- STORED DATA
════════════════════

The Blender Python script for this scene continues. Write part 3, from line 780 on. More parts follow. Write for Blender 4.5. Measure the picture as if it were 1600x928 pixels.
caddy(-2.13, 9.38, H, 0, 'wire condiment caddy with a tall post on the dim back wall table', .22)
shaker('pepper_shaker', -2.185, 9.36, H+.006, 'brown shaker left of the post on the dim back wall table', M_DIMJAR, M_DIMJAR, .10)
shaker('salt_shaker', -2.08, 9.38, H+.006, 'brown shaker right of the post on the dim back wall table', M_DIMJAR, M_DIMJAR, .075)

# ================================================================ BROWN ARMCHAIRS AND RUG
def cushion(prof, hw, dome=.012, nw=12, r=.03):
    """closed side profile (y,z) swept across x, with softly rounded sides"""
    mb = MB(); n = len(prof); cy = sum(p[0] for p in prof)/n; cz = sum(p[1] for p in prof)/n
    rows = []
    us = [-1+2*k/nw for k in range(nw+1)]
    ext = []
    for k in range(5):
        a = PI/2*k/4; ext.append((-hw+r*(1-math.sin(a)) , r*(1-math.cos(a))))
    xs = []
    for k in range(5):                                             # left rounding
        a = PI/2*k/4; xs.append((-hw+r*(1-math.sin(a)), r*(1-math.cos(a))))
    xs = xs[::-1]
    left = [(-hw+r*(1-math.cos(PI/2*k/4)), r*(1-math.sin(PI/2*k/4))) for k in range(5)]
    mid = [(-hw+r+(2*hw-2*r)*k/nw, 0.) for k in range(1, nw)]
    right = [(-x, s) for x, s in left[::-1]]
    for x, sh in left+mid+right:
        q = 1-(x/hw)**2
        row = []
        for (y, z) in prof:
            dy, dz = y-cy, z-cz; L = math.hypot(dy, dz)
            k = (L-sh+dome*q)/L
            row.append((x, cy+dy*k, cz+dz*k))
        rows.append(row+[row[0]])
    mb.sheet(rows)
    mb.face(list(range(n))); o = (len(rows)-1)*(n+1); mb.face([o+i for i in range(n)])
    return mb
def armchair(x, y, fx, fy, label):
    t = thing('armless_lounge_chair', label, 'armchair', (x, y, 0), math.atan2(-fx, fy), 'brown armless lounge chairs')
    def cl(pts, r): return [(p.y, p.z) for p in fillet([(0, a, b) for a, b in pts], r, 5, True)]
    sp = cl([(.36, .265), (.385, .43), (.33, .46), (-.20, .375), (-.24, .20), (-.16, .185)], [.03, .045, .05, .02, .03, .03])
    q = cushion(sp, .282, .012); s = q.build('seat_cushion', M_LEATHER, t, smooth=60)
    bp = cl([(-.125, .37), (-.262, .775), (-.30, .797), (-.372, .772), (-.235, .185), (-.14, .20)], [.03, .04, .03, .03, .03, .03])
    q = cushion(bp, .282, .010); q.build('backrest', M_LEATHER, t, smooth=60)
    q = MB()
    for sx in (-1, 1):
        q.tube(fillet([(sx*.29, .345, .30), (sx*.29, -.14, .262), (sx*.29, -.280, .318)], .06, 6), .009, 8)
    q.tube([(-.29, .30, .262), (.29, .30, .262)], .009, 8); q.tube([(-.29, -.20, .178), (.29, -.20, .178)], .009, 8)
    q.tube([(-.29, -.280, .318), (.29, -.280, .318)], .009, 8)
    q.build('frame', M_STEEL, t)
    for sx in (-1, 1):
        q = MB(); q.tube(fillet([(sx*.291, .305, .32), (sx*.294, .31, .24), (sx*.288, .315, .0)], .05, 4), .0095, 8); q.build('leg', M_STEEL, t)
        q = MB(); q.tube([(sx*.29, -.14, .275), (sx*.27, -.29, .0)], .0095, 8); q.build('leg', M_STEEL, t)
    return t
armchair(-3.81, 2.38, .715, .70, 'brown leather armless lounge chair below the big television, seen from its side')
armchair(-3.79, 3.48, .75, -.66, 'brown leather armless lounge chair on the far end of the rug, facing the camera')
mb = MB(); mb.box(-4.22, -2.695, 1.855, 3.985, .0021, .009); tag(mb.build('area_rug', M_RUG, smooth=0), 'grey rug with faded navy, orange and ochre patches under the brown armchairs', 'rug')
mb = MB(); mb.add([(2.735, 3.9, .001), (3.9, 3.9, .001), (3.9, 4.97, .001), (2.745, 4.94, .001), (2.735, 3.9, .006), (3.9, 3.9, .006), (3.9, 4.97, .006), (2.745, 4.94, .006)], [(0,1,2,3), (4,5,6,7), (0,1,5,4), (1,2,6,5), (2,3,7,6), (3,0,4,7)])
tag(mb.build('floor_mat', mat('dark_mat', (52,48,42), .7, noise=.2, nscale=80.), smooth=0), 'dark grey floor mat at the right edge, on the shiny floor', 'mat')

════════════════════

- WORK REQUIRED
Set down the listing in full, keeping every word exactly as it is.

- FINAL RESULT
The Blender Python script for this scene continues. Write part 3, from line 780 on. More parts follow. Write for Blender 4.5. Measure the picture as if it were 1600x928 pixels.
caddy(-2.13, 9.38, H, 0, 'wire condiment caddy with a tall post on the dim back wall table', .22)
shaker('pepper_shaker', -2.185, 9.36, H+.006, 'brown shaker left of the post on the dim back wall table', M_DIMJAR, M_DIMJAR, .10)
shaker('salt_shaker', -2.08, 9.38, H+.006, 'brown shaker right of the post on the dim back wall table', M_DIMJAR, M_DIMJAR, .075)

# ================================================================ BROWN ARMCHAIRS AND RUG
def cushion(prof, hw, dome=.012, nw=12, r=.03):
    """closed side profile (y,z) swept across x, with softly rounded sides"""
    mb = MB(); n = len(prof); cy = sum(p[0] for p in prof)/n; cz = sum(p[1] for p in prof)/n
    rows = []
    us = [-1+2*k/nw for k in range(nw+1)]
    ext = []
    for k in range(5):
        a = PI/2*k/4; ext.append((-hw+r*(1-math.sin(a)) , r*(1-math.cos(a))))
    xs = []
    for k in range(5):                                             # left rounding
        a = PI/2*k/4; xs.append((-hw+r*(1-math.sin(a)), r*(1-math.cos(a))))
    xs = xs[::-1]
    left = [(-hw+r*(1-math.cos(PI/2*k/4)), r*(1-math.sin(PI/2*k/4))) for k in range(5)]
    mid = [(-hw+r+(2*hw-2*r)*k/nw, 0.) for k in range(1, nw)]
    right = [(-x, s) for x, s in left[::-1]]
    for x, sh in left+mid+right:
        q = 1-(x/hw)**2
        row = []
        for (y, z) in prof:
            dy, dz = y-cy, z-cz; L = math.hypot(dy, dz)
            k = (L-sh+dome*q)/L
            row.append((x, cy+dy*k, cz+dz*k))
        rows.append(row+[row[0]])
    mb.sheet(rows)
    mb.face(list(range(n))); o = (len(rows)-1)*(n+1); mb.face([o+i for i in range(n)])
    return mb
def armchair(x, y, fx, fy, label):
    t = thing('armless_lounge_chair', label, 'armchair', (x, y, 0), math.atan2(-fx, fy), 'brown armless lounge chairs')
    def cl(pts, r): return [(p.y, p.z) for p in fillet([(0, a, b) for a, b in pts], r, 5, True)]
    sp = cl([(.36, .265), (.385, .43), (.33, .46), (-.20, .375), (-.24, .20), (-.16, .185)], [.03, .045, .05, .02, .03, .03])
    q = cushion(sp, .282, .012); s = q.build('seat_cushion', M_LEATHER, t, smooth=60)
    bp = cl([(-.125, .37), (-.262, .775), (-.30, .797), (-.372, .772), (-.235, .185), (-.14, .20)], [.03, .04, .03, .03, .03, .03])
    q = cushion(bp, .282, .010); q.build('backrest', M_LEATHER, t, smooth=60)
    q = MB()
    for sx in (-1, 1):
        q.tube(fillet([(sx*.29, .345, .30), (sx*.29, -.14, .262), (sx*.29, -.280, .318)], .06, 6), .009, 8)
    q.tube([(-.29, .30, .262), (.29, .30, .262)], .009, 8); q.tube([(-.29, -.20, .178), (.29, -.20, .178)], .009, 8)
    q.tube([(-.29, -.280, .318), (.29, -.280, .318)], .009, 8)
    q.build('frame', M_STEEL, t)
    for sx in (-1, 1):
        q = MB(); q.tube(fillet([(sx*.291, .305, .32), (sx*.294, .31, .24), (sx*.288, .315, .0)], .05, 4), .0095, 8); q.build('leg', M_STEEL, t)
        q = MB(); q.tube([(sx*.29, -.14, .275), (sx*.27, -.29, .0)], .0095, 8); q.build('leg', M_STEEL, t)
    return t
armchair(-3.81, 2.38, .715, .70, 'brown leather armless lounge chair below the big television, seen from its side')
armchair(-3.79, 3.48, .75, -.66, 'brown leather armless lounge chair on the far end of the rug, facing the camera')
mb = MB(); mb.box(-4.22, -2.695, 1.855, 3.985, .0021, .009); tag(mb.build('area_rug', M_RUG, smooth=0), 'grey rug with faded navy, orange and ochre patches under the brown armchairs', 'rug')
mb = MB(); mb.add([(2.735, 3.9, .001), (3.9, 3.9, .001), (3.9, 4.97, .001), (2.745, 4.94, .001), (2.735, 3.9, .006), (3.9, 3.9, .006), (3.9, 4.97, .006), (2.745, 4.94, .006)], [(0,1,2,3), (4,5,6,7), (0,1,5,4), (1,2,6,5), (2,3,7,6), (3,0,4,7)])
tag(mb.build('floor_mat', mat('dark_mat', (52,48,42), .7, noise=.2, nscale=80.), smooth=0), 'dark grey floor mat at the right edge, on the shiny floor', 'mat')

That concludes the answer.